▶ _Available data_
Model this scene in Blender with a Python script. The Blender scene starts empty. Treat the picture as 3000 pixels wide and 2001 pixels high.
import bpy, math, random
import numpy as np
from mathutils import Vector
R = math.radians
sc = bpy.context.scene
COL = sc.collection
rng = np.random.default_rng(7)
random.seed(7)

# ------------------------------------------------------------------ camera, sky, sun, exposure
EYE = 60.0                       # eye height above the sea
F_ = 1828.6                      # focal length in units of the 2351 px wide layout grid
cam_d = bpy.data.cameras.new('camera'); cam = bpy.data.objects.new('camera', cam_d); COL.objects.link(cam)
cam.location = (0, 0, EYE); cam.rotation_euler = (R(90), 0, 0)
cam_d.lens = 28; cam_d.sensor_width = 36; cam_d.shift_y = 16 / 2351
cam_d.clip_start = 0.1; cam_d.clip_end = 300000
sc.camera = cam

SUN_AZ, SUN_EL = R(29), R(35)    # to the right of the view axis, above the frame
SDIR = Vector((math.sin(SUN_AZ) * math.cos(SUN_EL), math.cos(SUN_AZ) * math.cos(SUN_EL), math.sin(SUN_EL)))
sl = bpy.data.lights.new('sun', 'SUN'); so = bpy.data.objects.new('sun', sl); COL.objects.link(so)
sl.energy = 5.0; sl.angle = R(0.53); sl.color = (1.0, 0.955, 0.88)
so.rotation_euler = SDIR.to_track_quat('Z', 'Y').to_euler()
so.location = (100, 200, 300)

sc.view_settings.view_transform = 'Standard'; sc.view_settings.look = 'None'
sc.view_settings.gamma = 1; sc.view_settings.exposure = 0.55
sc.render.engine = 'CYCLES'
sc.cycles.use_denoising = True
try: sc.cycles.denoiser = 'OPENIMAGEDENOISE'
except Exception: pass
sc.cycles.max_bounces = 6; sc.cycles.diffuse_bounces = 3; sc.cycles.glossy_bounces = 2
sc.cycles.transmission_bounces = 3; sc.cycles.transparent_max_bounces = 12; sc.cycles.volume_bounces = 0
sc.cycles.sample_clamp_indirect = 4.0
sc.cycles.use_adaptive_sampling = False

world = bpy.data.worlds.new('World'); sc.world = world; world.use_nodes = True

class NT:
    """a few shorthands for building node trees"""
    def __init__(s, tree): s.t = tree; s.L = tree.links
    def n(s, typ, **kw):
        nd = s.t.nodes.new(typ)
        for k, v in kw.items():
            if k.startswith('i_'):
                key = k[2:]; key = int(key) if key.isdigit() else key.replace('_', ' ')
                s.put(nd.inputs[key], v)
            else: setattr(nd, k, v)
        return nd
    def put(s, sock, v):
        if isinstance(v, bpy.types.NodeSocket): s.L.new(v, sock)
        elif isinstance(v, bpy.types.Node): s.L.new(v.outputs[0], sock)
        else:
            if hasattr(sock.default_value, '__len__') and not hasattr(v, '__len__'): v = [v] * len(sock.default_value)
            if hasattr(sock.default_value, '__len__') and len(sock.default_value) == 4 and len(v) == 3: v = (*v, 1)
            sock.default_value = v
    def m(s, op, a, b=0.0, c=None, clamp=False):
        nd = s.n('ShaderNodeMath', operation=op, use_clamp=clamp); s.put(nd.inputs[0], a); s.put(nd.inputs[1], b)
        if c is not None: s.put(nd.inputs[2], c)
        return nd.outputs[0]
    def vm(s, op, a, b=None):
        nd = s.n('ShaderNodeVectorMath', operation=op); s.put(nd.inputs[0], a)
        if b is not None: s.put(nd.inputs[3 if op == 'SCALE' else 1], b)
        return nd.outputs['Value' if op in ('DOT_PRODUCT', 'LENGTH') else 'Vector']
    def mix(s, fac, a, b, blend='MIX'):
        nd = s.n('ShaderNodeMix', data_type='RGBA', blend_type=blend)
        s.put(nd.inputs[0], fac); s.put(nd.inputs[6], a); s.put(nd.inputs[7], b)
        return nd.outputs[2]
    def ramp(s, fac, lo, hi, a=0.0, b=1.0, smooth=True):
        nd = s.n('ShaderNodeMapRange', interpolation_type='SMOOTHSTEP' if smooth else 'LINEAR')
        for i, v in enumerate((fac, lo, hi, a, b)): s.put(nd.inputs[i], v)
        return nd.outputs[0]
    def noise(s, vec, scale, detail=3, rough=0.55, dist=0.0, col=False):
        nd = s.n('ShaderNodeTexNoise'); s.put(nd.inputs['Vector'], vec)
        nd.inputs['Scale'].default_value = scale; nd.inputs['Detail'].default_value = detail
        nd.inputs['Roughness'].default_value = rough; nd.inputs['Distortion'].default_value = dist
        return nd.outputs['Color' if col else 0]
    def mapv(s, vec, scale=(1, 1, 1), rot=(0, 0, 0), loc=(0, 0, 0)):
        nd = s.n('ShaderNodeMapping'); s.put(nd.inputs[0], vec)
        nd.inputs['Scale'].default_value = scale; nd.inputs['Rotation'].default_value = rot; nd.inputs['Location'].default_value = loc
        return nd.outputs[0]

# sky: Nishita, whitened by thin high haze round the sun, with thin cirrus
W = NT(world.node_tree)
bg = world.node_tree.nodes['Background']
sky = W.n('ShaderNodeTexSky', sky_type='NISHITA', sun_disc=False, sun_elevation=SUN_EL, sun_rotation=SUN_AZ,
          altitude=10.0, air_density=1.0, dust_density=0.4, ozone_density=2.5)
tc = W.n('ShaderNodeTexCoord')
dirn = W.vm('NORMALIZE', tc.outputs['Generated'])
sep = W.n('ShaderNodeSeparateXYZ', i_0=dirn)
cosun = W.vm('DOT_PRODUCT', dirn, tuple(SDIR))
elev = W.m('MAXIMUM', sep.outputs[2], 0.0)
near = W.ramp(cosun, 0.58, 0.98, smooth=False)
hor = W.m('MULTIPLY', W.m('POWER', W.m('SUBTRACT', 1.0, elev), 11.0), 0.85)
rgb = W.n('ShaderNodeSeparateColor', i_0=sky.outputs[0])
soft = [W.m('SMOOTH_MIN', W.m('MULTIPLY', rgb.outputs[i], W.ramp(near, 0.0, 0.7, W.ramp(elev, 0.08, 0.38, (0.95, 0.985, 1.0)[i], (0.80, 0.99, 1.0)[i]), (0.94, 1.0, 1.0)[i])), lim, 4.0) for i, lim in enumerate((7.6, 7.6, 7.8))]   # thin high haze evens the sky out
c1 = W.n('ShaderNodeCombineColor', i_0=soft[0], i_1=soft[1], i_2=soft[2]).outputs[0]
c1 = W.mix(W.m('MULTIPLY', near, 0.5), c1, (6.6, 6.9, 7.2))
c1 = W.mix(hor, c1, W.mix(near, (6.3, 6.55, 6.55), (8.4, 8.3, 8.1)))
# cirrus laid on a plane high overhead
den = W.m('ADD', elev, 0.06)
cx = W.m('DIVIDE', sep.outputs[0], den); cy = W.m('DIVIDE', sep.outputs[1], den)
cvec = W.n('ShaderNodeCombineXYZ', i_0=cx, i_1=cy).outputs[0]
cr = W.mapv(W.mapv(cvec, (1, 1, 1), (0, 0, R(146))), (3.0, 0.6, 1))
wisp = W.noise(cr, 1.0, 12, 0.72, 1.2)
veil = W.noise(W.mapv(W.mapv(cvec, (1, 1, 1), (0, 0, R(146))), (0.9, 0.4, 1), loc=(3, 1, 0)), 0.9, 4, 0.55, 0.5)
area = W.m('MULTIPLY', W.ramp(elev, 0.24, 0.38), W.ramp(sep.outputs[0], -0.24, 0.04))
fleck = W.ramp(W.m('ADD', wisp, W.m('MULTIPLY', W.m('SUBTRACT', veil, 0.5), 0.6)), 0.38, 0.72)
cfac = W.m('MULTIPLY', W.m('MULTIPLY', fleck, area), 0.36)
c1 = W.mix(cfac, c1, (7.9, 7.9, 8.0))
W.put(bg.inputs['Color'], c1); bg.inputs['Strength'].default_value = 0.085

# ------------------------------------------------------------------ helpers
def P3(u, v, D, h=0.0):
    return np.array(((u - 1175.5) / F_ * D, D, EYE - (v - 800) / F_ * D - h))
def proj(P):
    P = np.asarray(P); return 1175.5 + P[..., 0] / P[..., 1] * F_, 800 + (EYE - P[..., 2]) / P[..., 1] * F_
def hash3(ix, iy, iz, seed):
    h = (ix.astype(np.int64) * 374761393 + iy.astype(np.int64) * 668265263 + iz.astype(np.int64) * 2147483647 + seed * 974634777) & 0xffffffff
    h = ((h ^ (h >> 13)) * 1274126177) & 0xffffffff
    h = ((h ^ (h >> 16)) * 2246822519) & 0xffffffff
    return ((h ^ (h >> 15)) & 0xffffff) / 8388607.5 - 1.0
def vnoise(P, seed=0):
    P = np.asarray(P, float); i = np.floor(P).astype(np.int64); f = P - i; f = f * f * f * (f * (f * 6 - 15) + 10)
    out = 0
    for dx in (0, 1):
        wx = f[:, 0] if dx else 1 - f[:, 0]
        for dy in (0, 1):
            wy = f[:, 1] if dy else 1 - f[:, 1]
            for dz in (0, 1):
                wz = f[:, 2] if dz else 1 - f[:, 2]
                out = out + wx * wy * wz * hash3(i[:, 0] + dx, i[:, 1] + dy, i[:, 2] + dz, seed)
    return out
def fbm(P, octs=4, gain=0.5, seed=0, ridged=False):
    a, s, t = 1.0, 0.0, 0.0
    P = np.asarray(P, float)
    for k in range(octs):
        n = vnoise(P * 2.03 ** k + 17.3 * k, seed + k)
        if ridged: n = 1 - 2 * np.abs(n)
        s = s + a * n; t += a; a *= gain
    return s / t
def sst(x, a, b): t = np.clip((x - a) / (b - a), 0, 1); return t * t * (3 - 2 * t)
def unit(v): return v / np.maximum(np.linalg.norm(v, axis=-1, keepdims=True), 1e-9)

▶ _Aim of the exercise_
Each line from the top of the material above through the line with "sc.camera = cam" must be echoed exactly, and no other line.

▶ _Full output_
Model this scene in Blender with a Python script. The Blender scene starts empty. Treat the picture as 3000 pixels wide and 2001 pixels high.
import bpy, math, random
import numpy as np
from mathutils import Vector
R = math.radians
sc = bpy.context.scene
COL = sc.collection
rng = np.random.default_rng(7)
random.seed(7)

# ------------------------------------------------------------------ camera, sky, sun, exposure
EYE = 60.0                       # eye height above the sea
F_ = 1828.6                      # focal length in units of the 2351 px wide layout grid
cam_d = bpy.data.cameras.new('camera'); cam = bpy.data.objects.new('camera', cam_d); COL.objects.link(cam)
cam.location = (0, 0, EYE); cam.rotation_euler = (R(90), 0, 0)
cam_d.lens = 28; cam_d.sensor_width = 36; cam_d.shift_y = 16 / 2351
cam_d.clip_start = 0.1; cam_d.clip_end = 300000
sc.camera = cam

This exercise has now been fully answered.